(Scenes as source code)
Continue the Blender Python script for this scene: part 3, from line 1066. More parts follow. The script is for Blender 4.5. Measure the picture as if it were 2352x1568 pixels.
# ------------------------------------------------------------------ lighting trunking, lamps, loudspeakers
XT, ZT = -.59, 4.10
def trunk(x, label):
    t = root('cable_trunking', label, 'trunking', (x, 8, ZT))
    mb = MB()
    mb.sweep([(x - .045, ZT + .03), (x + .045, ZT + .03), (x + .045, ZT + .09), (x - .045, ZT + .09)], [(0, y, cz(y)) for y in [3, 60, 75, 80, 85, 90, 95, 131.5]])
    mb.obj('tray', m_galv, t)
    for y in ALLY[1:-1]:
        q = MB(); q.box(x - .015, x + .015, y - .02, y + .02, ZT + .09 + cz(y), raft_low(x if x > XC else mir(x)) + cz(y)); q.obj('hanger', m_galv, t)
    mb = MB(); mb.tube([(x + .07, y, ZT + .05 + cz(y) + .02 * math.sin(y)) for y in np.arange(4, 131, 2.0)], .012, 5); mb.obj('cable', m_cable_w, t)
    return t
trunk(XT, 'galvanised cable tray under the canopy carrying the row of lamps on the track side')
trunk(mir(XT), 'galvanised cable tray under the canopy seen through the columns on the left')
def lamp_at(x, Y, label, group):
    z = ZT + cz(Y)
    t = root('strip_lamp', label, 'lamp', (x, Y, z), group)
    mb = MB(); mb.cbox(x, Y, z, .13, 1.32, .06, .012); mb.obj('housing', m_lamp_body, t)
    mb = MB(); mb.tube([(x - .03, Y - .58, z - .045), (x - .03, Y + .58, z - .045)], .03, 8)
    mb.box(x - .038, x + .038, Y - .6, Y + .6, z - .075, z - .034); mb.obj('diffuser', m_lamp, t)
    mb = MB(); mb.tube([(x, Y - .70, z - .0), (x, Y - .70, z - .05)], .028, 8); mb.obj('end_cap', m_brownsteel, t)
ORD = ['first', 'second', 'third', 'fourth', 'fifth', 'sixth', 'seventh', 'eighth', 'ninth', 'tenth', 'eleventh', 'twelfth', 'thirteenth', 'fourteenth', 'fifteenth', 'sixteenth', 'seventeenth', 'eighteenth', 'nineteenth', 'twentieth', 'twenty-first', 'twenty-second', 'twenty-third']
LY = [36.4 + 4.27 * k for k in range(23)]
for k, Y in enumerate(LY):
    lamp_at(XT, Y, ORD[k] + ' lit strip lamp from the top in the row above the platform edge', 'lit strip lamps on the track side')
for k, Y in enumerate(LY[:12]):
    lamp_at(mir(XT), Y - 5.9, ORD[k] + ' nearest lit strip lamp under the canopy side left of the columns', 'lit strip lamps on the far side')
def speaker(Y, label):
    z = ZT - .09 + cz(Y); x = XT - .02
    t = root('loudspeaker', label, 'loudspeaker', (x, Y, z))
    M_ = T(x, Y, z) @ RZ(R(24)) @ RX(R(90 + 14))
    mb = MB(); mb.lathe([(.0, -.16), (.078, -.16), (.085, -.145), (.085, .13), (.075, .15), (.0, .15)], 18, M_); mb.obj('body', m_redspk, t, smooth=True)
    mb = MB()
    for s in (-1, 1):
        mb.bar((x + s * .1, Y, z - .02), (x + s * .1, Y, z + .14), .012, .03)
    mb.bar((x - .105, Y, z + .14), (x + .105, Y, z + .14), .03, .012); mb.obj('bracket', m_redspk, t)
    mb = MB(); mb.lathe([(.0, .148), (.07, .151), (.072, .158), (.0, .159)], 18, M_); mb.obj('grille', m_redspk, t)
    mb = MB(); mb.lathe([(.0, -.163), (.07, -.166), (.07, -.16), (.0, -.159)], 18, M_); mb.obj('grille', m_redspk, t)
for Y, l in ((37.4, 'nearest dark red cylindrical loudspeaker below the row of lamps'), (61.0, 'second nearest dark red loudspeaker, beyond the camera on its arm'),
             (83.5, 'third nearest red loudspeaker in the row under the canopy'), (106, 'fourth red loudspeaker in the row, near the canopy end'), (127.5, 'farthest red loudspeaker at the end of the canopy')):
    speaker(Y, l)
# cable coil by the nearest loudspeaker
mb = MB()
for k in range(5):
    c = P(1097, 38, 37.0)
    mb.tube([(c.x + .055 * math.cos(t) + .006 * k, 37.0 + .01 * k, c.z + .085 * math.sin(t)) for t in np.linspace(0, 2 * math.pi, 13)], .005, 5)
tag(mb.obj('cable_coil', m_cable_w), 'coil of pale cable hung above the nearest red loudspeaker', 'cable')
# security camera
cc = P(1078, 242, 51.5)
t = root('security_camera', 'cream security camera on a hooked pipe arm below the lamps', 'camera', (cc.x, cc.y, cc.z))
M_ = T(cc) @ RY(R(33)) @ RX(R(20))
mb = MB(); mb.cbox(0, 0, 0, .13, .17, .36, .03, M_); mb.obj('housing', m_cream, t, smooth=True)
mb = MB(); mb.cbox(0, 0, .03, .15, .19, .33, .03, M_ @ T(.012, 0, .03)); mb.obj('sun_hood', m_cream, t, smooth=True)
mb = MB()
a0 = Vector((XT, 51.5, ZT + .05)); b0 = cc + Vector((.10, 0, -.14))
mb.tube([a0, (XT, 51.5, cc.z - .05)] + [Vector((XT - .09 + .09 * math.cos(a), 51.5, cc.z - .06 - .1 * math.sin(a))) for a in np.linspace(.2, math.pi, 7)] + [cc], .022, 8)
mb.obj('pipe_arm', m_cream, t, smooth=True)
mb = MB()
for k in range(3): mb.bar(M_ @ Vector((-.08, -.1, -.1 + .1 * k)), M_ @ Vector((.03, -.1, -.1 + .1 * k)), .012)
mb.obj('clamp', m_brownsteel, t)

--

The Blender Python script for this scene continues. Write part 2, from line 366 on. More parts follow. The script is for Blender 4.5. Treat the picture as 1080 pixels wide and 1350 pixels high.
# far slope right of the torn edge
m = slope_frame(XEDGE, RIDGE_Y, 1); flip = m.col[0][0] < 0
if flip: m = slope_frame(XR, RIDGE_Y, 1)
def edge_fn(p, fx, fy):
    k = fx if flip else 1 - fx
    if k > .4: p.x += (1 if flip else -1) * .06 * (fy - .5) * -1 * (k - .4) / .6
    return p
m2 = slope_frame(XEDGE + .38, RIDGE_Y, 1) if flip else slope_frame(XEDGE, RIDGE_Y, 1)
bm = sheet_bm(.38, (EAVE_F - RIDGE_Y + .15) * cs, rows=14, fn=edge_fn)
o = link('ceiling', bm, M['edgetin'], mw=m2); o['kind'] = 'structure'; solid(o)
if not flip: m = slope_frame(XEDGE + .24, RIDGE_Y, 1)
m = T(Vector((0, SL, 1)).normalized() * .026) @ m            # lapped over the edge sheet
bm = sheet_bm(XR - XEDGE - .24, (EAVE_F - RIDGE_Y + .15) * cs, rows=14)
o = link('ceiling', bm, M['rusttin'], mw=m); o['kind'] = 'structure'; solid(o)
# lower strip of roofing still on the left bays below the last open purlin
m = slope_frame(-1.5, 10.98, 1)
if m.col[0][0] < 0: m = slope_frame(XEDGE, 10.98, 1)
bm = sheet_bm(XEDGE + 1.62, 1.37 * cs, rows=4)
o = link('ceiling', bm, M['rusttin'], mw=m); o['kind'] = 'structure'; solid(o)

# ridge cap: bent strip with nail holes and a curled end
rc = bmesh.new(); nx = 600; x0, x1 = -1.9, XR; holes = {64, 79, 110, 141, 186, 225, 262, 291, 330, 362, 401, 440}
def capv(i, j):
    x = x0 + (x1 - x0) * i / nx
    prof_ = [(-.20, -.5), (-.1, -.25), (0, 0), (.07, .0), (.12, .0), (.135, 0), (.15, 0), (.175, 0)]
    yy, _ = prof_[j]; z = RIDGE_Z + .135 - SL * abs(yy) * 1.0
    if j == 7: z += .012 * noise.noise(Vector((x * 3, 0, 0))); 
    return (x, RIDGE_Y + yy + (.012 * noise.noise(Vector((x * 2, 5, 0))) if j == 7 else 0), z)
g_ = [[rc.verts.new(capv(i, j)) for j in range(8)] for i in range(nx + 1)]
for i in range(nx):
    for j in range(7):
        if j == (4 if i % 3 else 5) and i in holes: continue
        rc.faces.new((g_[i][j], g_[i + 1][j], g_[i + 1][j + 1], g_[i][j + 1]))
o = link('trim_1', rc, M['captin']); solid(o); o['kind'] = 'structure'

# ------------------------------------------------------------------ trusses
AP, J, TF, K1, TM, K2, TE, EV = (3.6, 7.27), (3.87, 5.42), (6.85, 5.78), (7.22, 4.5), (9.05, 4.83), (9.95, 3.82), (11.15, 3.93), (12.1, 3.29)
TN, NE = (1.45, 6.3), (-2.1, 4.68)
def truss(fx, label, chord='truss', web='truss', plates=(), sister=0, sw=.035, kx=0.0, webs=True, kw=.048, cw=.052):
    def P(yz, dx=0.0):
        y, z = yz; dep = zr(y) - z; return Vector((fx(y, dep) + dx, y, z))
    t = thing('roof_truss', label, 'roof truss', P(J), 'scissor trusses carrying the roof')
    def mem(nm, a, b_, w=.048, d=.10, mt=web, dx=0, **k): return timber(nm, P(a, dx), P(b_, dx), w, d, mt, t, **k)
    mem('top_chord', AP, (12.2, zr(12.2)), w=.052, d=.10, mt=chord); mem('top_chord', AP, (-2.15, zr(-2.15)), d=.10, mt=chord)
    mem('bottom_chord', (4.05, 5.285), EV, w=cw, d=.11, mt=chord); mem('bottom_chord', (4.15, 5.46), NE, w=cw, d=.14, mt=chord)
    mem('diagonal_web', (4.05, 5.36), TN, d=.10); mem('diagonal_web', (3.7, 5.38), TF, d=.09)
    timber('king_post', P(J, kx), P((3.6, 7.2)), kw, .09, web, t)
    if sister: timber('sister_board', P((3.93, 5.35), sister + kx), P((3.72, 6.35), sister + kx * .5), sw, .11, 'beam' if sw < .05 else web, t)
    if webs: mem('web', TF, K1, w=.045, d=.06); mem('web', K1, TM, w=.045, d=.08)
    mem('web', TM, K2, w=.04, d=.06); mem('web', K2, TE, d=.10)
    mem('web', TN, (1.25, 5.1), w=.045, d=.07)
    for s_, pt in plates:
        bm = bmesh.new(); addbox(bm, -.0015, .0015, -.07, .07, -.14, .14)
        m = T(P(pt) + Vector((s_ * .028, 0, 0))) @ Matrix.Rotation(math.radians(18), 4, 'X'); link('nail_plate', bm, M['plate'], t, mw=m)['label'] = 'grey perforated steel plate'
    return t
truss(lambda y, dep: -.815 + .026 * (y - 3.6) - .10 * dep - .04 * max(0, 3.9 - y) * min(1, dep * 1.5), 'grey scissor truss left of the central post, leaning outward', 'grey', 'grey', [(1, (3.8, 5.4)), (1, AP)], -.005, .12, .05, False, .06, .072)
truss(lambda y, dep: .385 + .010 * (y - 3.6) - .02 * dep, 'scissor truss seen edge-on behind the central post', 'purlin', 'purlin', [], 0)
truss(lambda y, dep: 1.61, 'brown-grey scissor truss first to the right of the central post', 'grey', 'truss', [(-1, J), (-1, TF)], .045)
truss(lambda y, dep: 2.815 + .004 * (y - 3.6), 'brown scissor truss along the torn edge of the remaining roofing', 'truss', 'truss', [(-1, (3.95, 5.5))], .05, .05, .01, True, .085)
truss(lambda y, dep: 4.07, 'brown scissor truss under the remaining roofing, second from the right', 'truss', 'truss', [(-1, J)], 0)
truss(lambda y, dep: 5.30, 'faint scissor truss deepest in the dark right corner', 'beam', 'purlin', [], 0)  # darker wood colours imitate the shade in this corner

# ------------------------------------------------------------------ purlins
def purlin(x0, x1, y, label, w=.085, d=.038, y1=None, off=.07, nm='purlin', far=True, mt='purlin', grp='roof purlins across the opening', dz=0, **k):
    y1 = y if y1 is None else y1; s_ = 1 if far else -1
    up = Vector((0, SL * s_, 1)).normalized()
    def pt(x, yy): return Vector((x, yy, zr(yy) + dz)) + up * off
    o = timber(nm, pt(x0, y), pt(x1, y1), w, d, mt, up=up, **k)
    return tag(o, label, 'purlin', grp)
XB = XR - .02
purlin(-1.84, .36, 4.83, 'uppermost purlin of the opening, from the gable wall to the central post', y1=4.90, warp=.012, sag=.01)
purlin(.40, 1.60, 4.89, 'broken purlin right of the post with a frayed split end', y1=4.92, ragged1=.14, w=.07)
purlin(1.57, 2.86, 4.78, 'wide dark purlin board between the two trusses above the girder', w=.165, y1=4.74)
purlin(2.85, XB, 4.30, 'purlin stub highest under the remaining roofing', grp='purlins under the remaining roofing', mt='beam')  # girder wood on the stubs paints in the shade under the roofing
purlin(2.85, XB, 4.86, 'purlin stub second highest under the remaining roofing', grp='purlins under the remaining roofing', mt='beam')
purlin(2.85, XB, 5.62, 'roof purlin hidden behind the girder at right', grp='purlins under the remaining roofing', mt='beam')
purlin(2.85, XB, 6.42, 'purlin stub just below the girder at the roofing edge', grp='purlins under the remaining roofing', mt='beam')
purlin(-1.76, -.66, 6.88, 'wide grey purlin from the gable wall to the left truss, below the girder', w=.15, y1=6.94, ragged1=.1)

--

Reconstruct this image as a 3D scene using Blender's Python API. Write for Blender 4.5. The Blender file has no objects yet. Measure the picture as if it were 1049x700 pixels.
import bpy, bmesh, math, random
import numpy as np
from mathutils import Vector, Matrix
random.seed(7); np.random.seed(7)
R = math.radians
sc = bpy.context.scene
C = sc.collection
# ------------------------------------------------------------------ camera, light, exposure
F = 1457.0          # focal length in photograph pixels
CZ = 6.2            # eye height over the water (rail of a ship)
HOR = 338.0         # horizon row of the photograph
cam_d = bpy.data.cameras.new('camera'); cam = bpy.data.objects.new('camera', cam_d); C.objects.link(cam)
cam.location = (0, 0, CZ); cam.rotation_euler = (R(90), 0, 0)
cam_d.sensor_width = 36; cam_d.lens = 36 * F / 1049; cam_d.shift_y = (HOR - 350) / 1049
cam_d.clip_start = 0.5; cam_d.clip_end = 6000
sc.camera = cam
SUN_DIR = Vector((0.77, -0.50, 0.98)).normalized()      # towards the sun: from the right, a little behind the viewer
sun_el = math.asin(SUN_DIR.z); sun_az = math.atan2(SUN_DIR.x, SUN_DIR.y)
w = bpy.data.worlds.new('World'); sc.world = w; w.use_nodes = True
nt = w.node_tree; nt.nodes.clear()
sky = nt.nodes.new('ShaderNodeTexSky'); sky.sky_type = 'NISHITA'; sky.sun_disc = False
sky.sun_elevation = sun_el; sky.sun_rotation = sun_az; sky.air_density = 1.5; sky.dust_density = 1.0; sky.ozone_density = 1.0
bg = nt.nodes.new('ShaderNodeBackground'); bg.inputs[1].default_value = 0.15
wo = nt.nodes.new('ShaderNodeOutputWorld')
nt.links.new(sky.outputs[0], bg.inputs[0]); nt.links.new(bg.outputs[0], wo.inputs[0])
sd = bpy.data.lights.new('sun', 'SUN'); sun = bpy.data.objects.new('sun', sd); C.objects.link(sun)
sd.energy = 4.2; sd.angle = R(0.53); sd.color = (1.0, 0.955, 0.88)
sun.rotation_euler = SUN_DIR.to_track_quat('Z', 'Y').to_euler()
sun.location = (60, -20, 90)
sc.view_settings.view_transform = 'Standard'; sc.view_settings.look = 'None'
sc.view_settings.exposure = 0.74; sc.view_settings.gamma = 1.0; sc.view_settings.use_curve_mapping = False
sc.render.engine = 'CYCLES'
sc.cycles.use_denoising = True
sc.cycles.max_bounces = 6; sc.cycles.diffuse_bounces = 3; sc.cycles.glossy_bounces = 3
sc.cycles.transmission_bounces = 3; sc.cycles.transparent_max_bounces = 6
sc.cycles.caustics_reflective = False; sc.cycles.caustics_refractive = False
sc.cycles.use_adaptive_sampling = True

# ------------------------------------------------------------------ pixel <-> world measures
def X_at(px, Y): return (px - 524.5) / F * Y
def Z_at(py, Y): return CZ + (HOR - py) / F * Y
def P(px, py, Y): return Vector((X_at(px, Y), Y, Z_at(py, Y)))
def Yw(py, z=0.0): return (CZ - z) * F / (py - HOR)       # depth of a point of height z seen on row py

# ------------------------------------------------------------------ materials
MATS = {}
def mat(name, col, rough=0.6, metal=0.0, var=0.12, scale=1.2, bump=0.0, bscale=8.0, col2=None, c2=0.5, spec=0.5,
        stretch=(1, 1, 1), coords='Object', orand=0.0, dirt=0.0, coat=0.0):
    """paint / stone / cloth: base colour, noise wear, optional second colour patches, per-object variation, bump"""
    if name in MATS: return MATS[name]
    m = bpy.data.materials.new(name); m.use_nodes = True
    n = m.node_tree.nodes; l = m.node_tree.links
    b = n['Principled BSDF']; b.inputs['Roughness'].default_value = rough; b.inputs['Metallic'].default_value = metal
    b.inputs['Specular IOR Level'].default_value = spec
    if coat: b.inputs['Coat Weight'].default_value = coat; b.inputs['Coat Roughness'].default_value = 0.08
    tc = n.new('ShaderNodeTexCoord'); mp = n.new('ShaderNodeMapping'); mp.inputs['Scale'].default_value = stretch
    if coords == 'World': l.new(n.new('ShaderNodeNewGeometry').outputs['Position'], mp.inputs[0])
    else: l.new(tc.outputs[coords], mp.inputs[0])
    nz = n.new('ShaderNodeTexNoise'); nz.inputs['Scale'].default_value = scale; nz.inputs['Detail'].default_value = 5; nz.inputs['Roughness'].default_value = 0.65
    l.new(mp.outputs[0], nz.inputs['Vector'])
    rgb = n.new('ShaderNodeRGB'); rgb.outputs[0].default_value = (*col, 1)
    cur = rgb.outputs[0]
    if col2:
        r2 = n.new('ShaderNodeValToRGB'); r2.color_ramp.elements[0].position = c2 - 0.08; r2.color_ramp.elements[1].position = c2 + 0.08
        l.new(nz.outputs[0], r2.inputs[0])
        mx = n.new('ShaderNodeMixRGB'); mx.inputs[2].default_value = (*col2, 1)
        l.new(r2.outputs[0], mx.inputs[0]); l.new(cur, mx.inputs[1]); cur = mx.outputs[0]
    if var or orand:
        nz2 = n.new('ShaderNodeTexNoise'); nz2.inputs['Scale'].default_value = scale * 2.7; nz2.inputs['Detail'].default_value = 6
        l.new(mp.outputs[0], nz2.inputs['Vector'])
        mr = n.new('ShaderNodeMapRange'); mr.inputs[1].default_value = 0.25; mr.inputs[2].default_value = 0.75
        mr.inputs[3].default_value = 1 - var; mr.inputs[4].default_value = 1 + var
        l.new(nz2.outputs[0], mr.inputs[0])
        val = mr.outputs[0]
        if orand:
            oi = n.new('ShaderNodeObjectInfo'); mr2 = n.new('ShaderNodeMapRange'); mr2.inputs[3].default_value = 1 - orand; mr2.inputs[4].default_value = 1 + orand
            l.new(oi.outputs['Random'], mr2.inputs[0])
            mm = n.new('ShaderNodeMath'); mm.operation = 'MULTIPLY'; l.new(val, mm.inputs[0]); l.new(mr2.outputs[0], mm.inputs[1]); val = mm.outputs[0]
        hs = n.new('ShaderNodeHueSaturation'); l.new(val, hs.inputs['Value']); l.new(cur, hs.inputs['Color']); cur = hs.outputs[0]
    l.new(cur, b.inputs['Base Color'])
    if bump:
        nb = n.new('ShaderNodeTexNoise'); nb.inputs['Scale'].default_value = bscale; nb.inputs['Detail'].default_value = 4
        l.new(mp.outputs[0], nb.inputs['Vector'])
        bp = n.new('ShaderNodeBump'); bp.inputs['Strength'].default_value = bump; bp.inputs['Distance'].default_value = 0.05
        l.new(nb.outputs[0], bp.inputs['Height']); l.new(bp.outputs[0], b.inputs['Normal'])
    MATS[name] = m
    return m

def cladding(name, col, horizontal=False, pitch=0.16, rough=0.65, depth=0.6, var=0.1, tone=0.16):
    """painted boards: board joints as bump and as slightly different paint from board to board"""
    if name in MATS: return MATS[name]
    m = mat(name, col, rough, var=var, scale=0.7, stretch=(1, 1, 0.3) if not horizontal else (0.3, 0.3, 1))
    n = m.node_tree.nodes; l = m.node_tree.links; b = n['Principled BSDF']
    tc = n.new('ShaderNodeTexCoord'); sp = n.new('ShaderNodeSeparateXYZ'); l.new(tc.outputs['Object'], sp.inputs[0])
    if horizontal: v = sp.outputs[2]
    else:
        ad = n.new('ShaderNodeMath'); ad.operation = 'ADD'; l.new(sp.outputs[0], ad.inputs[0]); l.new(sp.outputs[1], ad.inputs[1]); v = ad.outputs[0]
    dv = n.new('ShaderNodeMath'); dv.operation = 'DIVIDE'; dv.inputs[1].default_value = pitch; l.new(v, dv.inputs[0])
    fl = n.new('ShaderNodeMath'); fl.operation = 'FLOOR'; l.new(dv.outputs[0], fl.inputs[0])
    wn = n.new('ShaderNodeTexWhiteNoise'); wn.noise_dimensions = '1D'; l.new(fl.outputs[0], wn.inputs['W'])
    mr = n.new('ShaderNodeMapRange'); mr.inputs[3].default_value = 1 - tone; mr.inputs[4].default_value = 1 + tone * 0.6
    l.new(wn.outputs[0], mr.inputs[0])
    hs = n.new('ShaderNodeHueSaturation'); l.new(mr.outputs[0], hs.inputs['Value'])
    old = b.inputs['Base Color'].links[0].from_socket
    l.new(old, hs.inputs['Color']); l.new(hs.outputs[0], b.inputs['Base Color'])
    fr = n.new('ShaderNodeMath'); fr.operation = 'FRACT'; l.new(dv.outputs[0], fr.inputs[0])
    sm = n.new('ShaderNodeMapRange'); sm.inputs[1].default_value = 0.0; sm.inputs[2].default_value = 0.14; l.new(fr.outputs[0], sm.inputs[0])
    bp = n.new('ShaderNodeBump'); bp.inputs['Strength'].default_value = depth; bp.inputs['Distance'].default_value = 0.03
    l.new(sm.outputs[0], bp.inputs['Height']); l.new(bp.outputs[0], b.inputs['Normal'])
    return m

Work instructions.
Keep both end lines and retype everything in the records above from the line containing "purlin(1.57, 2.86, 4.78, 'wide" through the line containing "purlin(2.85, XB, 4.30, 'purlin", exactly, with nothing else.

Written answer.
purlin(1.57, 2.86, 4.78, 'wide dark purlin board between the two trusses above the girder', w=.165, y1=4.74)
purlin(2.85, XB, 4.30, 'purlin stub highest under the remaining roofing', grp='purlins under the remaining roofing', mt='beam')  # girder wood on the stubs paints in the shade under the roofing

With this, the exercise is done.